Schon im Mai 2012 drohte der damalige Generalstabschef Armeegeneral Nikolai Makarow angesichts der drohenden Stationierung eines amerikanischen Raketenabwehrsystems in Osteuropa mit einem atomaren Präventivschlag:

Eine Stationierung neuer Angriffswaffen im Süden und im Nordwesten Russlands für die Bekämpfung von Teilen des Raketenabwehrsystems, einschließlich einer Stationierung von Iskander-Raketen im Gebiet Kaliningrad an der Ostsee, stellt eine der möglichen Varianten der Zerstörung der Raketenschild-Infrastruktur in Europa dar. (…) Angesichts des destabilisierenden Charakters des Raketenabwehrsystems, der konkret in der Schaffung der Illusion besteht, ein unbestrafter entwaffnender Schlag sei möglich, wird der Beschluss zu einer Anwendung der bestehenden Waffen in der Periode einer Zuspitzung der Lage gefasst.

Längerfristig plant die russische Regierung die Stationierung von Atomwaffen auf "ihrer" Krim.
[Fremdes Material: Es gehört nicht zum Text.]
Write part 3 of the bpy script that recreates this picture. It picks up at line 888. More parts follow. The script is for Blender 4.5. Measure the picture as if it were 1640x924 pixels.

Es handelt sich um die Dislozierung der Mittelstreckenbomber Tu-22M3 (Nato-Code: Backfire-C) ab dem Jahr 2016. Bis dahin sollen die Fliegerhorste Gwardejskoje und Katscha entsprechend modernisiert werden. Die Tu-22M3 ist mit sechs Luft-Boden-Raketen vom Typ Ch-15 (NATO-Bezeichnung: AS-15 Kickback) ausgerüstet. Eine der vier Ch-15-Varianten im Dienst der russischen Streitkräfte dient der Schiffsbekämpfung, eine andere Version trägt einen Nukleargefechtskopf mit einer Sprengkraft von 350 KT.

Auch mehrere russische Analytiker haben sich für die Stationierung von taktischen Atomwaffen auf der Halbinsel Krim ausgesprochen, so der bekannte Hardliner Generaloberst a. D. Leonid Iwaschow und Wladimir Jewssejew, Direktor des Zentrums für gesellschaftspolitische Forschungen. Iwaschow erklärte: "Das wäre natürlich die äußerste Maßnahme, aber unsere westlichen Gegner sollten das nicht vergessen. Denn die Krim ist jetzt russisches Territorium, und auf unserem Territorium können wir jegliche Waffen aufstellen, solange das nicht gegen unsere internationalen Verträge verstößt."